(Stored items)
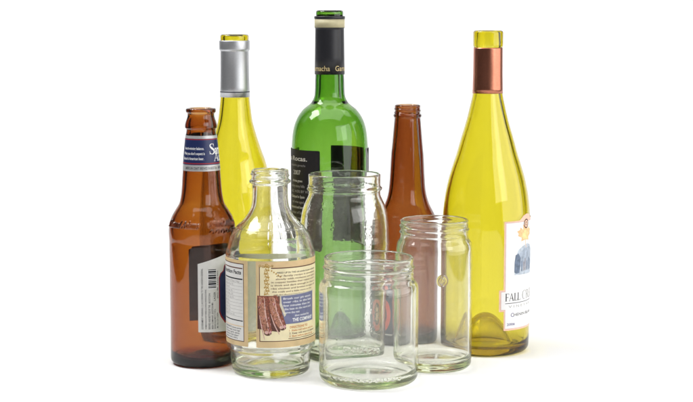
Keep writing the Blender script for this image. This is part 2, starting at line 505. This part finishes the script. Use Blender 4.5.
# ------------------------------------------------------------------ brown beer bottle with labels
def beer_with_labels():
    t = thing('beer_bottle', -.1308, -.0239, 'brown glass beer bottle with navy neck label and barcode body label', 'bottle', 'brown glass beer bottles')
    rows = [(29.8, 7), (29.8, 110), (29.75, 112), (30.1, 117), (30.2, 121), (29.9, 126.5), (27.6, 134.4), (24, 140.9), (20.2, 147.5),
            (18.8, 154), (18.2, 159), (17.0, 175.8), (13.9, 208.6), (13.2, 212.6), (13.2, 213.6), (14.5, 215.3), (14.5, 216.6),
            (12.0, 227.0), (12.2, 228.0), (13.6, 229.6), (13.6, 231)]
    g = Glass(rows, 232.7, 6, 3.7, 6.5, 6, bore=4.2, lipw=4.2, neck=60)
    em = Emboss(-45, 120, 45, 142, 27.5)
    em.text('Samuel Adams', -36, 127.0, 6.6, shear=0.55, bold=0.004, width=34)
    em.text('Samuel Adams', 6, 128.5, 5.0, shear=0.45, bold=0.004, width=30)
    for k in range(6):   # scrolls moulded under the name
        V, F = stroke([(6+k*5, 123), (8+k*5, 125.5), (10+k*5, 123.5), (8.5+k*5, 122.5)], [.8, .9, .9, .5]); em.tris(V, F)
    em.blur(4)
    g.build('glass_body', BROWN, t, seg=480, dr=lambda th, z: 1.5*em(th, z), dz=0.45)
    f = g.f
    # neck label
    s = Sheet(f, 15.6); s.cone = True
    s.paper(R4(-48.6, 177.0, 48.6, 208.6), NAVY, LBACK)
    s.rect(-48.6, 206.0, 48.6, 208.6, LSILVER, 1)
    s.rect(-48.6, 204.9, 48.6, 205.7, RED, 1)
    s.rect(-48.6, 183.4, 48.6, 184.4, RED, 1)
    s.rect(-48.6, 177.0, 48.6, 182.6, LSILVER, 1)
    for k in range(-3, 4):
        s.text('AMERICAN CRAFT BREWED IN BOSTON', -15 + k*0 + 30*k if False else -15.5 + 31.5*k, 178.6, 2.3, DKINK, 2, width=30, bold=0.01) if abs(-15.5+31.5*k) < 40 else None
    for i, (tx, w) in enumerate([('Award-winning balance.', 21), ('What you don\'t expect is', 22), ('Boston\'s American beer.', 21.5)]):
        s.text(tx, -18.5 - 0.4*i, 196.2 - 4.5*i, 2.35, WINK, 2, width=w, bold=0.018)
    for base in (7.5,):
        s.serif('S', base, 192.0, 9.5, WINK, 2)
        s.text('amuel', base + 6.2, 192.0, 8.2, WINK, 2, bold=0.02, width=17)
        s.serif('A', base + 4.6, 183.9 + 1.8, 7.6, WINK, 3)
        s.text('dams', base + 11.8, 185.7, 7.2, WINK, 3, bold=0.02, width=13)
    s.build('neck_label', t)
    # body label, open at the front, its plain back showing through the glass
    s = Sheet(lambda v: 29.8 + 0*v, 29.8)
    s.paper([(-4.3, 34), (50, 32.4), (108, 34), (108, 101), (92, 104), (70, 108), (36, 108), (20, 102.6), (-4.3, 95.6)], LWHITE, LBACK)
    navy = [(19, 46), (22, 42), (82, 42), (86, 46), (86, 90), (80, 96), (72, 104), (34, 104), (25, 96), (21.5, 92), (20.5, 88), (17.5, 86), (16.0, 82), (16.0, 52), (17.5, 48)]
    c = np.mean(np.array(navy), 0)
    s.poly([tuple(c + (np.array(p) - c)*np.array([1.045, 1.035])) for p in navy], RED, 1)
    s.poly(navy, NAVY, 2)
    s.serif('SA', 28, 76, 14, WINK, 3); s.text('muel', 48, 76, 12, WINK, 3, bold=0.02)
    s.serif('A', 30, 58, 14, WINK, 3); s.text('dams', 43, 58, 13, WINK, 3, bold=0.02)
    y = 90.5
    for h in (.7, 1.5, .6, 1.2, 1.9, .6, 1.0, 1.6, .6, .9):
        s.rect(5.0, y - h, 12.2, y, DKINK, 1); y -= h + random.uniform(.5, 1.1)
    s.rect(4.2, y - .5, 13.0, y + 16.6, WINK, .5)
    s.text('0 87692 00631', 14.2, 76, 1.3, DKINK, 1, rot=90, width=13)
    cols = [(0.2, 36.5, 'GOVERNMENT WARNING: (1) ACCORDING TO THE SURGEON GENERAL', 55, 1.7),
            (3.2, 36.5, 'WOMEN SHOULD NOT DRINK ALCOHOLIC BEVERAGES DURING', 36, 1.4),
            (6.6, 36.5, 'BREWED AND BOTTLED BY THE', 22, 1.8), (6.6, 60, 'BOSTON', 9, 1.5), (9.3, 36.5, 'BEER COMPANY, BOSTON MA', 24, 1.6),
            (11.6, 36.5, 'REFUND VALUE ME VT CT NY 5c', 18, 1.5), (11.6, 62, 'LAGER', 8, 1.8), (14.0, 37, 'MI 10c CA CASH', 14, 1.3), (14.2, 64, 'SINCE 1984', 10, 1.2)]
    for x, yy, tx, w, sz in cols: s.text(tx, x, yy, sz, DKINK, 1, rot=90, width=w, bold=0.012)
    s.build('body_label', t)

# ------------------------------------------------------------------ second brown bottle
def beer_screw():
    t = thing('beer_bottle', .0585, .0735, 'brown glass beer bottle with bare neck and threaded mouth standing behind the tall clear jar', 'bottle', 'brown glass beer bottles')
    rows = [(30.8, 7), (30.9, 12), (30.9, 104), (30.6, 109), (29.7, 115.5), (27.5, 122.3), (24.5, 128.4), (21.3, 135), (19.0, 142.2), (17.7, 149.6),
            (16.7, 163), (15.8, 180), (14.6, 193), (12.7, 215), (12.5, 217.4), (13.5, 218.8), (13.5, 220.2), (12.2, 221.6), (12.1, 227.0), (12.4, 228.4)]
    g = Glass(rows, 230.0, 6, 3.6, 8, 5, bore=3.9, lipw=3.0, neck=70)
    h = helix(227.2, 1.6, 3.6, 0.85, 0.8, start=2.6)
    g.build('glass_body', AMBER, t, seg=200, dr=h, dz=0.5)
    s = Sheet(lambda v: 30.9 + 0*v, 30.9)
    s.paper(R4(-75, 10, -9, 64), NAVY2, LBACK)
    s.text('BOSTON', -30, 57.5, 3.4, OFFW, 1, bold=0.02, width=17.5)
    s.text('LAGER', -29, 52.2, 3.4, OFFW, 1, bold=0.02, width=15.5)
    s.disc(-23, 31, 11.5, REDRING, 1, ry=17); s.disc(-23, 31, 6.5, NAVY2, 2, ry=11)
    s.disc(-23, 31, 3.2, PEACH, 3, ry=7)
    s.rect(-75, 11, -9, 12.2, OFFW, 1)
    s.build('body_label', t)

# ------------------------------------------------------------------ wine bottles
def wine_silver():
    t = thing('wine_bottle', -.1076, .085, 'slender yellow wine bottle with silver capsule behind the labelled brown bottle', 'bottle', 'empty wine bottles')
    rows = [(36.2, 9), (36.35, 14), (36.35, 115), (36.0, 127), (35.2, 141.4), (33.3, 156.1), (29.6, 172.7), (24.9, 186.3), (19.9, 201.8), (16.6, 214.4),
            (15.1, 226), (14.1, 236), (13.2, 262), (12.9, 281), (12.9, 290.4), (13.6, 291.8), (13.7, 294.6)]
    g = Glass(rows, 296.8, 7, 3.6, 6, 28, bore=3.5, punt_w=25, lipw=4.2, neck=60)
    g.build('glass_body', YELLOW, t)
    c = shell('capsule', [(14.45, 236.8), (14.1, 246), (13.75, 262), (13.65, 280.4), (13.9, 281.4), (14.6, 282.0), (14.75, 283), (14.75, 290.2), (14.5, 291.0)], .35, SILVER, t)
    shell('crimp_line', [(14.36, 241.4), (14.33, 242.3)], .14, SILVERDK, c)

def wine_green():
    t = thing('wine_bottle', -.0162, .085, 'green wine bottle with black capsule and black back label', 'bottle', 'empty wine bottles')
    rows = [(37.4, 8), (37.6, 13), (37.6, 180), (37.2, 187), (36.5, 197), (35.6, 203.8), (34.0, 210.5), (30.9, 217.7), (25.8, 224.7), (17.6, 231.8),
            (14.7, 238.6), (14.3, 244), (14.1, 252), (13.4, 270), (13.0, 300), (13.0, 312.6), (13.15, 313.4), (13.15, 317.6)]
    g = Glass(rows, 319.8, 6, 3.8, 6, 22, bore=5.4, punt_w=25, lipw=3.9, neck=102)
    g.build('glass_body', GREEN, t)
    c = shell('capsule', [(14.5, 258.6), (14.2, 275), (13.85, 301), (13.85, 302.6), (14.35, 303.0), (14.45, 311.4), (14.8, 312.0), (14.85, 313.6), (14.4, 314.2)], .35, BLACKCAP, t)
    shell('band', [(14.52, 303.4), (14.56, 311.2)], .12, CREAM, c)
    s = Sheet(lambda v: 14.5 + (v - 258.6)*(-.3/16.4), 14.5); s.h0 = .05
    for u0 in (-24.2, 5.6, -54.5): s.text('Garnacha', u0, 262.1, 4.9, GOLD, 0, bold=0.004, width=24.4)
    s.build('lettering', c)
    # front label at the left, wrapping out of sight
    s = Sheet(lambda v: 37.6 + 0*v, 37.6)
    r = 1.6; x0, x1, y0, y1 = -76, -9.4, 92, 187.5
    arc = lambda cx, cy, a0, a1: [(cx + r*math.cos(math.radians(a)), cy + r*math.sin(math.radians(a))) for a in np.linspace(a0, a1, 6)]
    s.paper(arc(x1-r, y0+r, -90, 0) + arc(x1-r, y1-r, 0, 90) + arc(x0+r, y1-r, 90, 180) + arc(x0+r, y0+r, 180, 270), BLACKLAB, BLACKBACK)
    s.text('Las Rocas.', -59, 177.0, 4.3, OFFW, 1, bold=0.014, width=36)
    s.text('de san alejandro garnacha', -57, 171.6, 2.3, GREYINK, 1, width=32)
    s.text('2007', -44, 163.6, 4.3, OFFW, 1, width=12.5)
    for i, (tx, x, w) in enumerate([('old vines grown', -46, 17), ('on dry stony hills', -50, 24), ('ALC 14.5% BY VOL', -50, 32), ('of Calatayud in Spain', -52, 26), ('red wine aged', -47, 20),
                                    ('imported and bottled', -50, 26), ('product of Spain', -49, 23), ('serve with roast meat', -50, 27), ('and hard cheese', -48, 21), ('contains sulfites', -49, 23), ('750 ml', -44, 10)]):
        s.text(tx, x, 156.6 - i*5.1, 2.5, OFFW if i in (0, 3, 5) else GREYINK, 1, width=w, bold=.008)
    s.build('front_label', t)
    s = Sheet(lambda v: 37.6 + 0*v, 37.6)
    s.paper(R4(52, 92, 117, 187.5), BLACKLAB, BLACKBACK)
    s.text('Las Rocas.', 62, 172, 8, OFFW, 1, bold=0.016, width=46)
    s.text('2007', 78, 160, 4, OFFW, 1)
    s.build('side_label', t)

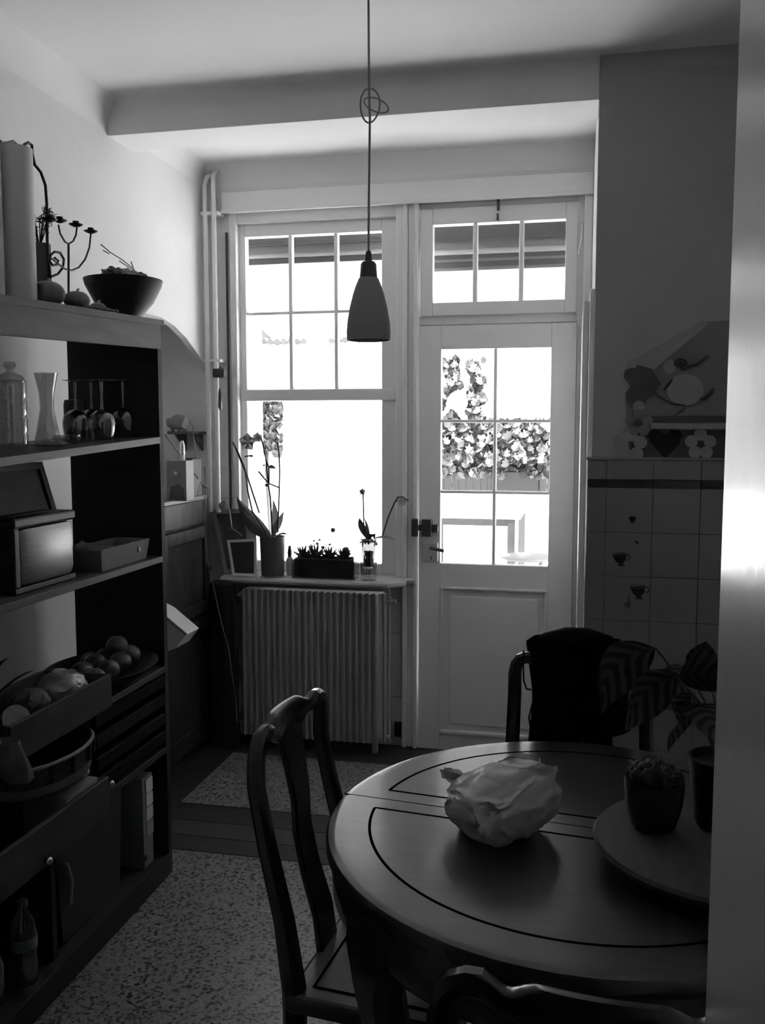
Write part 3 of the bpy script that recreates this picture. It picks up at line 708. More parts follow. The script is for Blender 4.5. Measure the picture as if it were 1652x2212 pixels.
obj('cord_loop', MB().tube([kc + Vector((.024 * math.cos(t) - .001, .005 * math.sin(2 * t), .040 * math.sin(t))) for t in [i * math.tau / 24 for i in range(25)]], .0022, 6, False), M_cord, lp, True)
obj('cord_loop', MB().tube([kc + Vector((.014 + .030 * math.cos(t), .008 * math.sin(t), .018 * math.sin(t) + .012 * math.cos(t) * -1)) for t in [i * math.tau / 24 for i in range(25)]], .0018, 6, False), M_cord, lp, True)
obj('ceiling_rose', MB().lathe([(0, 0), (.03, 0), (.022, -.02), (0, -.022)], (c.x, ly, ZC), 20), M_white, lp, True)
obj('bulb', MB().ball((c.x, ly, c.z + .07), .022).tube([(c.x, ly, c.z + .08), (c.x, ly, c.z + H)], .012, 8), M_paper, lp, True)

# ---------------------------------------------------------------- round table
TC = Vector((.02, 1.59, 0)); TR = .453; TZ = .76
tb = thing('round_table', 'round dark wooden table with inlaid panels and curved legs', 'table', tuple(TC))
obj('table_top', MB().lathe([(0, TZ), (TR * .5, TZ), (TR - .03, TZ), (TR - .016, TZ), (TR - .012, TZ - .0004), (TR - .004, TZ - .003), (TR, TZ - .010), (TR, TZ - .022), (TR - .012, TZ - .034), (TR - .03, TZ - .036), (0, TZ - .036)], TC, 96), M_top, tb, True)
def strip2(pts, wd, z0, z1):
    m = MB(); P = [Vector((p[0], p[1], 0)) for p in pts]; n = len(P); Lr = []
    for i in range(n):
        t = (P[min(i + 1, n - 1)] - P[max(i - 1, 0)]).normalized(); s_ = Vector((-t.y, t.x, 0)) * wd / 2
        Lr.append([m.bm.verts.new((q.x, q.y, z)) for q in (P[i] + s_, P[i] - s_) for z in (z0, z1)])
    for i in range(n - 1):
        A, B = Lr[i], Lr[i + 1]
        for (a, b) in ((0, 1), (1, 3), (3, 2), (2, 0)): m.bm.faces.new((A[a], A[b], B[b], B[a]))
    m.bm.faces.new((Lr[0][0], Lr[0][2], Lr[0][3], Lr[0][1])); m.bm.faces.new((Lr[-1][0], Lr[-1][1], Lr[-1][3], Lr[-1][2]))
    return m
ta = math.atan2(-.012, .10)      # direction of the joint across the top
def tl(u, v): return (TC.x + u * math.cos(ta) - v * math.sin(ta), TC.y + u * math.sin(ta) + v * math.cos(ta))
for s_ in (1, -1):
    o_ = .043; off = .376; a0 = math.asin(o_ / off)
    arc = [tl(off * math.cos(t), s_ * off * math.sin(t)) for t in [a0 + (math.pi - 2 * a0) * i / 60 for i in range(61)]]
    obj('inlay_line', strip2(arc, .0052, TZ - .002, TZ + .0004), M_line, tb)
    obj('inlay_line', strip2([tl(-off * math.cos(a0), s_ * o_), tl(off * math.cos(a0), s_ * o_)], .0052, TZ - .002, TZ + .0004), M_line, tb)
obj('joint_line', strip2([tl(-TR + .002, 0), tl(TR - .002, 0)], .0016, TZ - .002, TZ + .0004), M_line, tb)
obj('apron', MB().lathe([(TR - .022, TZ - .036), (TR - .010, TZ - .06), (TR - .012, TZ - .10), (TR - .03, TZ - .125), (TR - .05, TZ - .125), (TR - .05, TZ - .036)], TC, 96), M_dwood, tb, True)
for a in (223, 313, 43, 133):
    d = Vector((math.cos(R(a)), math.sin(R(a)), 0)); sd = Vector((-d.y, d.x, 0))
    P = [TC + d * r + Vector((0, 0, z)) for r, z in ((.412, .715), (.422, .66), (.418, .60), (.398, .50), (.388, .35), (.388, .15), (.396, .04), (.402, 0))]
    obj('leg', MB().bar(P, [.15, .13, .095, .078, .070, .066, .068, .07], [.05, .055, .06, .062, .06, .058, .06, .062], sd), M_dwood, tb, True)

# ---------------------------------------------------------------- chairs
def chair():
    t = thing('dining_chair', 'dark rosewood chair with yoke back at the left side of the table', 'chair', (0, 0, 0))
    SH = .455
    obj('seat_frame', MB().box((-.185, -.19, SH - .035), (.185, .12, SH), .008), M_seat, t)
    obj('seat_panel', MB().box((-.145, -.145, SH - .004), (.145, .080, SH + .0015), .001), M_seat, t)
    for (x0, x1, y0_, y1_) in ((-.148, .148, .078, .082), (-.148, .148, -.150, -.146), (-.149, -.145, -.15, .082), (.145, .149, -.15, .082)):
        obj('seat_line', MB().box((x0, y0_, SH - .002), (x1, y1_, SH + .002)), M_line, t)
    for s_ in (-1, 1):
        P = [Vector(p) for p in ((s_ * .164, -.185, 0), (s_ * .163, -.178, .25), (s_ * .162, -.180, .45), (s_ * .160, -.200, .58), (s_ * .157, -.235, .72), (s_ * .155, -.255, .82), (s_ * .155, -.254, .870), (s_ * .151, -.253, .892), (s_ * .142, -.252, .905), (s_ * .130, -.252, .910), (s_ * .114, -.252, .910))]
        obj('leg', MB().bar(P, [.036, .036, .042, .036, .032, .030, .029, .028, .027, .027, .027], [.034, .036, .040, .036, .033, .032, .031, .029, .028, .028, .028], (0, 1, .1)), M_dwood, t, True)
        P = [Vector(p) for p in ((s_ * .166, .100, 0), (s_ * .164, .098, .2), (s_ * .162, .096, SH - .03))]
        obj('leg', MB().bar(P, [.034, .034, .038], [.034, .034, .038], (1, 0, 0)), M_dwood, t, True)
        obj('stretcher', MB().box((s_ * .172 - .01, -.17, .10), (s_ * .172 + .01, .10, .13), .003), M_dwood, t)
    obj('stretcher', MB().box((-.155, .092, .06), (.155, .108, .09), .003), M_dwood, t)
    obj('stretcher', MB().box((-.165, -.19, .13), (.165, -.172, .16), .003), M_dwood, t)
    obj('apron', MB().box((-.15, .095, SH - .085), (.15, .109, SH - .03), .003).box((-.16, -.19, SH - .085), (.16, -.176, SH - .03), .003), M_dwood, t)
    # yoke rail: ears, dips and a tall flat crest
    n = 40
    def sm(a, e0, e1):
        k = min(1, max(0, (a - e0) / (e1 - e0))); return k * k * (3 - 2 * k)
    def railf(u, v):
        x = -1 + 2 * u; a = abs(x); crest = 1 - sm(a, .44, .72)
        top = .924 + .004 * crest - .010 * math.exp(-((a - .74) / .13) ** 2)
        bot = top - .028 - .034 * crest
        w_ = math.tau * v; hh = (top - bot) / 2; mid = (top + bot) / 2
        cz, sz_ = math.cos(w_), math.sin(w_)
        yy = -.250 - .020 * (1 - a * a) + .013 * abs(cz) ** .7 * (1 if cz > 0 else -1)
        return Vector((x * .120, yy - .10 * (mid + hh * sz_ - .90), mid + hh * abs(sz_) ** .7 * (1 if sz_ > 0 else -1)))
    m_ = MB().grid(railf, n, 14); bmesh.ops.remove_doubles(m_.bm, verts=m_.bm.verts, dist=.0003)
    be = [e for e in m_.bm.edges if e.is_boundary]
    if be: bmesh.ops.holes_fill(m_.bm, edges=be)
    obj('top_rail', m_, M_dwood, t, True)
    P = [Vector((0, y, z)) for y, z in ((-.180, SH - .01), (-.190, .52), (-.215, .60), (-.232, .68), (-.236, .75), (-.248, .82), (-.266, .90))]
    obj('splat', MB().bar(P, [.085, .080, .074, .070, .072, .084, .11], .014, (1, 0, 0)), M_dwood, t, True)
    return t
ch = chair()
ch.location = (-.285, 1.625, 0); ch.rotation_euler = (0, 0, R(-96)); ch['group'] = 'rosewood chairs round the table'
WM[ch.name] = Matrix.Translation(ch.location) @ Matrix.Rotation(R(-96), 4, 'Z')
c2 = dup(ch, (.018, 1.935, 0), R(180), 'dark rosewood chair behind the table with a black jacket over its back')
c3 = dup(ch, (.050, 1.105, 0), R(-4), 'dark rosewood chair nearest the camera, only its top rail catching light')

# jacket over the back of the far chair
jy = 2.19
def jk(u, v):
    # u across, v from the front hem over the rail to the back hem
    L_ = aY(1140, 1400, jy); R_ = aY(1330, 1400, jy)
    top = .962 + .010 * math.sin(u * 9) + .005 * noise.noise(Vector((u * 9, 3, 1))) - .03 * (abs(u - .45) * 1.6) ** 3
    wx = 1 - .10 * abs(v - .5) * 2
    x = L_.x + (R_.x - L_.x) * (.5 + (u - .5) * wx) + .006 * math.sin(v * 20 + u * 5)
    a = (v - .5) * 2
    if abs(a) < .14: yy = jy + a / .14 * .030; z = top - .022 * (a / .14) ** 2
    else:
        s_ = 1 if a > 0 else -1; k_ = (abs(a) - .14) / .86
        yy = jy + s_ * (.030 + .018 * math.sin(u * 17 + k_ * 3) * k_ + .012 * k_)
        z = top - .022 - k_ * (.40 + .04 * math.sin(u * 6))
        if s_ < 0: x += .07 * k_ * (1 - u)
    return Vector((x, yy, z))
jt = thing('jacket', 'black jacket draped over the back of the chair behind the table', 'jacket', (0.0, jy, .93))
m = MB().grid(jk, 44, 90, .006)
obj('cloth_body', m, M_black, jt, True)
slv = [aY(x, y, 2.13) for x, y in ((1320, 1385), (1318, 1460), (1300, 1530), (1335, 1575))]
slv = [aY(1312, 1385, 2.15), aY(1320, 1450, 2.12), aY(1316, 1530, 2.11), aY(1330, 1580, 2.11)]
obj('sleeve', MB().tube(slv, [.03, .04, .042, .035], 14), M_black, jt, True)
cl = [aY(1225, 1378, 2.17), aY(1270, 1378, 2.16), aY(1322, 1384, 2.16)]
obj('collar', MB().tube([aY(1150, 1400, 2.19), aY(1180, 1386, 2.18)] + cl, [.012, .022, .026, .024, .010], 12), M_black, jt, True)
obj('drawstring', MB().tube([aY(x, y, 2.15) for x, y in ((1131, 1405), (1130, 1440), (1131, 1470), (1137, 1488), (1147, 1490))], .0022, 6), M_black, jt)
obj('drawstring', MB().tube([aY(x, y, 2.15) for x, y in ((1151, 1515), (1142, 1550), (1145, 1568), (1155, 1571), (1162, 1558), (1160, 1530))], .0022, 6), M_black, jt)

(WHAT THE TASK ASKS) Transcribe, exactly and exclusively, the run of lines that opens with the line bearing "Write part 3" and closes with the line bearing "obj('bulb', MB().ball((c.x, ly, c.z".

(PROBLEM SOLUTION)
Write part 3 of the bpy script that recreates this picture. It picks up at line 708. More parts follow. The script is for Blender 4.5. Measure the picture as if it were 1652x2212 pixels.
obj('cord_loop', MB().tube([kc + Vector((.024 * math.cos(t) - .001, .005 * math.sin(2 * t), .040 * math.sin(t))) for t in [i * math.tau / 24 for i in range(25)]], .0022, 6, False), M_cord, lp, True)
obj('cord_loop', MB().tube([kc + Vector((.014 + .030 * math.cos(t), .008 * math.sin(t), .018 * math.sin(t) + .012 * math.cos(t) * -1)) for t in [i * math.tau / 24 for i in range(25)]], .0018, 6, False), M_cord, lp, True)
obj('ceiling_rose', MB().lathe([(0, 0), (.03, 0), (.022, -.02), (0, -.022)], (c.x, ly, ZC), 20), M_white, lp, True)
obj('bulb', MB().ball((c.x, ly, c.z + .07), .022).tube([(c.x, ly, c.z + .08), (c.x, ly, c.z + H)], .012, 8), M_paper, lp, True)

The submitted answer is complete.